How the returns work here
Returns on the larger beach houses are a revenue-per-booking story. A single group rental can cover what several condo bookings would, but the expense load is real: professional cleaning of a large home, landscaping, pool service where applicable, and management. Run the full-year net, not the summer gross, and weigh peak weekly rates against the slower months. The houses that clear the best returns are the ones positioned for big families and reviewed well enough to earn repeat bookings.
Financing notes
Single-family beach houses generally finance more conventionally than condotels, which is part of their appeal, but second-home and investment-property loans still carry higher down payments and rates than a primary residence. DSCR financing, which qualifies on the property's rental income rather than your personal income, is a common path for investors here. Line up the loan type before you shop so your offer is credible.
Local rules and costs that move the numbers
Budget for the rules and the taxes, not just the mortgage. South Carolina taxes non-owner-occupied property at a 6 percent assessment ratio versus 4 percent for a primary residence, so an investment beach house carries a heavier tax line. Confirm the current rate for the parcel. Short-term rentals also remit state and local accommodations taxes and need proper licensing. On top of that, oceanfront and Cherry Grove channel homes sit in flood zones, so a real flood-insurance quote belongs in the underwrite before you fall for the view.
The investor thesis
- 01Larger beach houses positioned for family groups can outproduce condos on peak-season revenue per booking.

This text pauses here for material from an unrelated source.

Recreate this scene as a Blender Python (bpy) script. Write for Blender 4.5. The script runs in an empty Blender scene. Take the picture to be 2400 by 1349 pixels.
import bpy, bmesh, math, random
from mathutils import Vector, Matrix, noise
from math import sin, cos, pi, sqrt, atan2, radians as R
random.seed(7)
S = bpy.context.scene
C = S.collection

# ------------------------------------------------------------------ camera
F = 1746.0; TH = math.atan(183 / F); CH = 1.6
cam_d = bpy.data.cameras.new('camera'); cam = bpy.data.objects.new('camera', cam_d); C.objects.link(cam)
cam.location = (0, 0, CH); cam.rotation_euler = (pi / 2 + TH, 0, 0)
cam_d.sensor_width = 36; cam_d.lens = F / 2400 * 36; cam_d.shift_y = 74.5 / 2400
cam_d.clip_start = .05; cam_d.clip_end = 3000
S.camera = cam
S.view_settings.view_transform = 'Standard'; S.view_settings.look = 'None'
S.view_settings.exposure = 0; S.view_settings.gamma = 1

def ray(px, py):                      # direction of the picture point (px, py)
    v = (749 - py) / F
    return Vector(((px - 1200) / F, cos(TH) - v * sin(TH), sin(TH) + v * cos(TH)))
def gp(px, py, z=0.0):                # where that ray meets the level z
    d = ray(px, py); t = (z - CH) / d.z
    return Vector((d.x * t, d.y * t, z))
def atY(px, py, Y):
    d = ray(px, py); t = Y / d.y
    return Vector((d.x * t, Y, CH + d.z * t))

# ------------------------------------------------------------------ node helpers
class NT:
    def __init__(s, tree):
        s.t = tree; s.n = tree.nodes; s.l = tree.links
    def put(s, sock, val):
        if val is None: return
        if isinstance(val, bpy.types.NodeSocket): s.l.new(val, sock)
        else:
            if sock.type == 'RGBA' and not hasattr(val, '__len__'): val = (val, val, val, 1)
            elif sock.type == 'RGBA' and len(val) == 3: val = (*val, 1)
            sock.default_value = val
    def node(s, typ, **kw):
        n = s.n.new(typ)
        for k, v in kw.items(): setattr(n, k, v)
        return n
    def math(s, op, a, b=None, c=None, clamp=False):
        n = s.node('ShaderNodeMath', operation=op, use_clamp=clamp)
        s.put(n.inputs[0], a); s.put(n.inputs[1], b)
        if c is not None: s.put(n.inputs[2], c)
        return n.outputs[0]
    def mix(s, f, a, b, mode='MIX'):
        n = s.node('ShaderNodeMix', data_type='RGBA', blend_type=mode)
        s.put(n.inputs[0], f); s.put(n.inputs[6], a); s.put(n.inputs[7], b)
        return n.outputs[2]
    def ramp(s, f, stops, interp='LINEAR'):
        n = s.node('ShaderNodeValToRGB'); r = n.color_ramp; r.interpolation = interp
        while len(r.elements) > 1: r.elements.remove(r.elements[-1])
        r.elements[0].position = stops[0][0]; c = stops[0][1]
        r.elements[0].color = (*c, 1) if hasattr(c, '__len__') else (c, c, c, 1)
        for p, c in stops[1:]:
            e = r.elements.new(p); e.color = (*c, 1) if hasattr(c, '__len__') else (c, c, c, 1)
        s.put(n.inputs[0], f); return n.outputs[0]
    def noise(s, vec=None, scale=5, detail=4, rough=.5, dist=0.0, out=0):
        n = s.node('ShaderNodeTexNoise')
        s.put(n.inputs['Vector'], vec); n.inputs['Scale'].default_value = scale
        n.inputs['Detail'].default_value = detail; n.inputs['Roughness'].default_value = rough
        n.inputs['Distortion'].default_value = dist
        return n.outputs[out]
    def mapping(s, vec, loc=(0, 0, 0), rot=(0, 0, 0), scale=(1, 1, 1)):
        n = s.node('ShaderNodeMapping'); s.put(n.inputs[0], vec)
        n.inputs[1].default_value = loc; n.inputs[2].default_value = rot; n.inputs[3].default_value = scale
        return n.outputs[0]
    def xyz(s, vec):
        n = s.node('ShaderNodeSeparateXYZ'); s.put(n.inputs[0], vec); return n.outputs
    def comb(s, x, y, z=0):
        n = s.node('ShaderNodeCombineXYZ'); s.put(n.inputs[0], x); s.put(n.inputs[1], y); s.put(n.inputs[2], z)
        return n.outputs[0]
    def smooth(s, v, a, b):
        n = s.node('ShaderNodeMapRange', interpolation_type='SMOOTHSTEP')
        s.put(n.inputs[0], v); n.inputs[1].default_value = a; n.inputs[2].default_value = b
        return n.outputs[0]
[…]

- 02Cherry Grove channel homes are a defensible niche: dock access draws renters and buyers that beach-block inventory cannot.
- 03Repeat, loyalty-driven demand makes revenue here steadier and easier to forecast than the high-churn strip.
- 04Golf and shag-festival demand lengthens the rental calendar into spring and fall.
What a first deal looks like here
A common first move here is a three or four-bedroom beach house positioned for family groups, bought with a clear-eyed view of the full-year calendar. Underwrite the slow months, not just peak summer, confirm the community allows the rental frequency you need, get the elevation certificate and a real flood quote, and price in professional cleaning and management for a larger home. A well-reviewed house that sleeps a big group can outproduce two condos, but only when the operating costs were in the model from the start.
What to watch before you buy
- Entry price on houses. The big beach houses cost more up front, so peak revenue has to carry more property. Underwrite the full year, not just July.
- Flood and elevation. Cherry Grove and oceanfront blocks sit in flood zones. Get the elevation certificate and a real insurance quote before you commit.
- HOA and community rules. Some communities restrict rentals or short minimum stays. Confirm per address.
North Myrtle Beach, including communities like Cherry Grove and Ocean Drive, is known for a quieter, family oriented feel than the central strip while still drawing steady vacation-rental demand. Beach proximate inventory here tends toward established, well kept properties.
Common Questions
Frequently asked questions
Is North Myrtle Beach better for families?
It is known for a quieter, family oriented feel than central Myrtle Beach while still offering steady vacation-rental demand.
How is vacation-rental demand in North Myrtle Beach?
Established and steady, particularly in beach proximate communities like Cherry Grove and Ocean Drive.